F.B.I. Employee Pleads Guilty to Acting as an Agent of China

Benjamin Weiser And Megan Jula - The New York Times - August 1, 2016

The authorities secured a guilty plea on Monday from a longtime employee of the Federal Bureau of Investigation accused of lying about his relationship with a Chinese technology company and various Chinese associates.

The government charged that the F.B.I. employee, Kun Shan Chun, had "expressed a willingness to facilitate the passage of sensitive United States government information" to his Chinese associates, including individuals with connections to the Chinese government.

Federal prosecutors in Manhattan said Mr. Chun had also lied to the bureau regarding his contact with these Chinese nationals and the firm based in China, Zhuhai Kolion Technology Company, "as part of a longstanding and concerted effort to conceal these relationships."

Mr. Chun, who is known as Joey and worked in the bureau's New York office, pleaded guilty before Magistrate Judge James C. Francis IV of Federal District Court in Manhattan to one count of acting in the United States as an agent of China. The charge carries a maximum prison term of 10 years, but the government and the defense agreed, under federal sentencing guidelines, that a sentence of 21 to 27 months would be appropriate, according to Mr. Chun's plea agreement.

As he waited for the proceedings to begin, Mr. Chun held his head in his hands, and rubbed a black-banded watch on his wrist. He later told Judge Francis that his conduct had included "passing sensitive information" to a Chinese government official "on multiple occasions."

"At the time I knew what I was doing was wrong, and I am sorry for my actions," Mr. Chun said.

The government said that since at least 2006, Mr. Chun and some of his relatives had relationships with Chinese nationals purporting to be affiliated with Kolion, and they had asked him to carry out research and consulting tasks in the United States.

While on a trip to Europe in 2011, Mr.
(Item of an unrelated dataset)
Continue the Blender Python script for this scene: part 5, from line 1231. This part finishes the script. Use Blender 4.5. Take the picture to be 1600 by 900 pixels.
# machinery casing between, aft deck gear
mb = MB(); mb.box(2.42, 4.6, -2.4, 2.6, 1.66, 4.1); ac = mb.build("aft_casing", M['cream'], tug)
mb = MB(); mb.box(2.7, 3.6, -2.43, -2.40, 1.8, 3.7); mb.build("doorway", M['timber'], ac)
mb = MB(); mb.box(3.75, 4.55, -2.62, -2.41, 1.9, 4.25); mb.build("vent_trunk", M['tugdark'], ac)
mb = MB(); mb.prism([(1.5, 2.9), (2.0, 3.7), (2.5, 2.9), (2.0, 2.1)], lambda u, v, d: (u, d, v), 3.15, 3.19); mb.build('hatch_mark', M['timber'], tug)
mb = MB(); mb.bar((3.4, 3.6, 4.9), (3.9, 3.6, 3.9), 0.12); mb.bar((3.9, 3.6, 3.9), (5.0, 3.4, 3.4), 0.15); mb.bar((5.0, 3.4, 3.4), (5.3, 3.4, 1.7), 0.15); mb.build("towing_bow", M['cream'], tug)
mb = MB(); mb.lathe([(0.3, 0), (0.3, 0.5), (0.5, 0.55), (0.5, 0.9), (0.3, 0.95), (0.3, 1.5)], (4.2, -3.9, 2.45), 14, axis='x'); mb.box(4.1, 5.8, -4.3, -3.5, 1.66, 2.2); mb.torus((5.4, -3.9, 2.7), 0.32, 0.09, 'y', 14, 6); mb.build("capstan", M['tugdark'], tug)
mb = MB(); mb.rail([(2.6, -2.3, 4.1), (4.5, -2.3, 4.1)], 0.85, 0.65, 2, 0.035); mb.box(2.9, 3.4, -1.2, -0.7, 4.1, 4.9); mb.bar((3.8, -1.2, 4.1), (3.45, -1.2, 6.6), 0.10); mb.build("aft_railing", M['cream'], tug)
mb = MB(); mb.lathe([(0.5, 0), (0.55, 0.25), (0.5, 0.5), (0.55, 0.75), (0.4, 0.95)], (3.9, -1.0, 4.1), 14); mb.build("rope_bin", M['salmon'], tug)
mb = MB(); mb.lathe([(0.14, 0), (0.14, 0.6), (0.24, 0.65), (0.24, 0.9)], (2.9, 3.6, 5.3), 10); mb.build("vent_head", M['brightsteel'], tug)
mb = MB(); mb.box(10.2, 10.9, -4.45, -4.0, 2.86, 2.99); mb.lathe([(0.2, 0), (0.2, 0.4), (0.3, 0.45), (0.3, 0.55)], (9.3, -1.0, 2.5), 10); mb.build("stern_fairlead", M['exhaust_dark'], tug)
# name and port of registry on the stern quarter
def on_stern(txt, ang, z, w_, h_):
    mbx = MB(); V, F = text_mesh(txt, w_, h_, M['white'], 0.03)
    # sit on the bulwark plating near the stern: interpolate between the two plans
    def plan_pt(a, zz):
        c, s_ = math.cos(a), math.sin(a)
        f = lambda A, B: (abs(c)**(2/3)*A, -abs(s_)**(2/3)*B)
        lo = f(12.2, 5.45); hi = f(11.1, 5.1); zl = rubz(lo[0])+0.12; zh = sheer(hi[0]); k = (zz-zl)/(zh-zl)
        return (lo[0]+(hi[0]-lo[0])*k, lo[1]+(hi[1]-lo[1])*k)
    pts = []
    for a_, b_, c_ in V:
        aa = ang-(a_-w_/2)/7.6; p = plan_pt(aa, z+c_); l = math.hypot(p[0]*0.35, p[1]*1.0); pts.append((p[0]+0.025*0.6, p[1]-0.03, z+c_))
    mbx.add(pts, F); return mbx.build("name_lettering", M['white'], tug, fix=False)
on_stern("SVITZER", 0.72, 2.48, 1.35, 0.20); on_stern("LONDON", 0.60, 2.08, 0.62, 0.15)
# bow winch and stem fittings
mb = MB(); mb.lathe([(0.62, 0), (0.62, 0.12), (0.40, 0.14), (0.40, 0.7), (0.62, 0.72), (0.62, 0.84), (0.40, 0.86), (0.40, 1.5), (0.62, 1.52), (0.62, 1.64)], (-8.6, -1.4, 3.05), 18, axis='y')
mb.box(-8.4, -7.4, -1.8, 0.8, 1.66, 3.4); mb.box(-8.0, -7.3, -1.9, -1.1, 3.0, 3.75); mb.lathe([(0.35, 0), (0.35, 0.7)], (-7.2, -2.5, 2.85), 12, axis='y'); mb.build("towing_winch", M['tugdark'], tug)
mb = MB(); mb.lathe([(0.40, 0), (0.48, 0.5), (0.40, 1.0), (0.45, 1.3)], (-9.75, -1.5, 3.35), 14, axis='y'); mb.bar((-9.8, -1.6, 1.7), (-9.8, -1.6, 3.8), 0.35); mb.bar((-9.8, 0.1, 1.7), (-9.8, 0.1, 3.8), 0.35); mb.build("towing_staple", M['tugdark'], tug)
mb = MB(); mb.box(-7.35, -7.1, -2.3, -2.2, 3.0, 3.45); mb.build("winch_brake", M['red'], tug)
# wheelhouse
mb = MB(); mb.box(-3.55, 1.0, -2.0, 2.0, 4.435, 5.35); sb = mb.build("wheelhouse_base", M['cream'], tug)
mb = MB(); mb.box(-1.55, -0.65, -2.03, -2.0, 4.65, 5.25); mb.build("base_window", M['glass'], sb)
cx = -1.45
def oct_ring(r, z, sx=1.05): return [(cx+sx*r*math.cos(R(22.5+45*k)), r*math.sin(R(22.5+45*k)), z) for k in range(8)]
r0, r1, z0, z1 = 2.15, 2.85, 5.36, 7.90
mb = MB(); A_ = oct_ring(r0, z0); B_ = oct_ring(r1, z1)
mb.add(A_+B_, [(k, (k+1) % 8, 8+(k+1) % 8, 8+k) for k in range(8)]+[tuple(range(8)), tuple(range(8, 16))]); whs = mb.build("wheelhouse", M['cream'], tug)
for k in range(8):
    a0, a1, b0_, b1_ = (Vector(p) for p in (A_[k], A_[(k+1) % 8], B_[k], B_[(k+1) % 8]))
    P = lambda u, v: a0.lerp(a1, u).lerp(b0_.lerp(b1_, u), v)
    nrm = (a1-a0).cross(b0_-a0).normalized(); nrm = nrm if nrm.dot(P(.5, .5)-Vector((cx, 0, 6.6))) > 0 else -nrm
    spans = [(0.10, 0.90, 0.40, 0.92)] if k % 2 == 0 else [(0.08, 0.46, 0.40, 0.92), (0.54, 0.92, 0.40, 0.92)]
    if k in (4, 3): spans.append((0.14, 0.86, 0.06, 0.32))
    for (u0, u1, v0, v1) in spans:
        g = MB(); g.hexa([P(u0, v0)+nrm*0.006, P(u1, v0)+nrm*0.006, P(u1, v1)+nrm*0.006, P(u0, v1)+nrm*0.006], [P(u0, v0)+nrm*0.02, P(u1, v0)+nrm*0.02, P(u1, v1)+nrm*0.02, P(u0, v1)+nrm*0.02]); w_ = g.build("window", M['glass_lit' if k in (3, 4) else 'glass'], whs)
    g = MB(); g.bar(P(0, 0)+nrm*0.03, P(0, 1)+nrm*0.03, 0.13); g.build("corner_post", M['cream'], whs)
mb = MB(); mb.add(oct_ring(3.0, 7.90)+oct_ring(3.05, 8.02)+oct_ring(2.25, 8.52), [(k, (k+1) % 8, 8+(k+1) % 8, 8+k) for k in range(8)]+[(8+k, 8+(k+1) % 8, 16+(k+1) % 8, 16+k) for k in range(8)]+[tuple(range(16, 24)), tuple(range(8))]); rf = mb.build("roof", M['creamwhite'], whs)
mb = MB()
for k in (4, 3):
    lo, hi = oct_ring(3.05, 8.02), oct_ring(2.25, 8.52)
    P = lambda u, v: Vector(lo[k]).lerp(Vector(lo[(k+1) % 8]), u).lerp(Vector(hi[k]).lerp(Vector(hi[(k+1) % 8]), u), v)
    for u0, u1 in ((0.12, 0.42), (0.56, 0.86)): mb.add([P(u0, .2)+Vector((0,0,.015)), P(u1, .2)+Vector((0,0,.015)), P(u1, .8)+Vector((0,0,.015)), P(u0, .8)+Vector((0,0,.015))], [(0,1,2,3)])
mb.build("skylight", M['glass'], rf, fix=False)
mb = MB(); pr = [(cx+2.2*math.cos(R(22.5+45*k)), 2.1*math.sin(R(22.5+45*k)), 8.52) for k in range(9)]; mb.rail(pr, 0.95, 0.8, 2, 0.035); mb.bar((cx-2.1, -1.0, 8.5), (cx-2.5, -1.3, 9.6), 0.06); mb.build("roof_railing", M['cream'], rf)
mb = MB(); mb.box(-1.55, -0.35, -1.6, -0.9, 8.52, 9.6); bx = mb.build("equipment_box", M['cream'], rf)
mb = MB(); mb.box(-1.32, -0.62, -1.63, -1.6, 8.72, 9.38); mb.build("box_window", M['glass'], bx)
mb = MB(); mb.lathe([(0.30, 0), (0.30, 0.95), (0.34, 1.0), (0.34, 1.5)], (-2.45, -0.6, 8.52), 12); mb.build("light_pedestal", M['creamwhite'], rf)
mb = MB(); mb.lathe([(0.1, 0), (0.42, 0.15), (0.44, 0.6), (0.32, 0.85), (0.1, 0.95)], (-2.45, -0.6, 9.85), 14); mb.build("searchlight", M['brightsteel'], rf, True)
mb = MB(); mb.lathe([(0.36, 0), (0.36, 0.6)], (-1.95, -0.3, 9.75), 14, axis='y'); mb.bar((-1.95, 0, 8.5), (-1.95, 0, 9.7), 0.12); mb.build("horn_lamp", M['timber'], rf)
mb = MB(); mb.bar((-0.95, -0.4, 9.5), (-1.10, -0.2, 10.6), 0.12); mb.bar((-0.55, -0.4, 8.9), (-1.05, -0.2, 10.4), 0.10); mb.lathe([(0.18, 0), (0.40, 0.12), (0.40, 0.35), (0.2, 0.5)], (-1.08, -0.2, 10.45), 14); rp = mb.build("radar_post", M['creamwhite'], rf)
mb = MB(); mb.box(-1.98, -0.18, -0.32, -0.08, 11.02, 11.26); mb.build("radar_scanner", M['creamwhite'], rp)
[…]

Chun met a Chinese government official, who asked him questions about "sensitive, nonpublic F.B.I. information," the government said. Among other things, the government added that Mr. Chun disclosed the identity and potential travel plans of an F.B.I. agent.

In court, Emil J. Bove III, a prosecutor, said that when the official asked Mr. Chun for information about the F.B.I.'s internal structure, Mr. Chun downloaded an F.B.I. organizational chart, removed the names of bureau personnel and sent it to the official in China.

According to the office of Preet Bharara, the United States attorney for the Southern District of New York, the Chinese official also asked Mr. Chun for information about technology used at the F.B.I.

In January 2015, Mr. Chun took photographs of documents displayed in a restricted area of the bureau's New York office, prosecutors said, that "summarized sensitive details regarding multiple surveillance technologies" used by the agency. Mr. Chun also sent those photographs to the Chinese official, the government said.

Mr. Bove said in court that Mr. Chun had said he was "motivated in part by financial benefit."

A criminal complaint shows that Mr. Chun, who is in his mid-40s, had been charged with four counts, including making false statements in a written questionnaire submitted to the F.B.I. in connection with an investigation related to his security clearance.

In a statement, Mr. Chun's federal public defender, Jonathan Marvinny, said: "Today Joey Chun accepted responsibility for some mistakes in judgment that he deeply regrets. The truth is that Mr. Chun loves the United States and never intended to cause it any harm. He hopes to put this matter behind him and move forward with his life."

Mr. Chun was born in Guangdong, China, around 1969, entered the United States around 1980 and became a naturalized American citizen in 1985, according to the complaint. He had worked at the F.B.I.'s New York field office as an electronics technician, and was granted a "top secret" security clearance in 1998.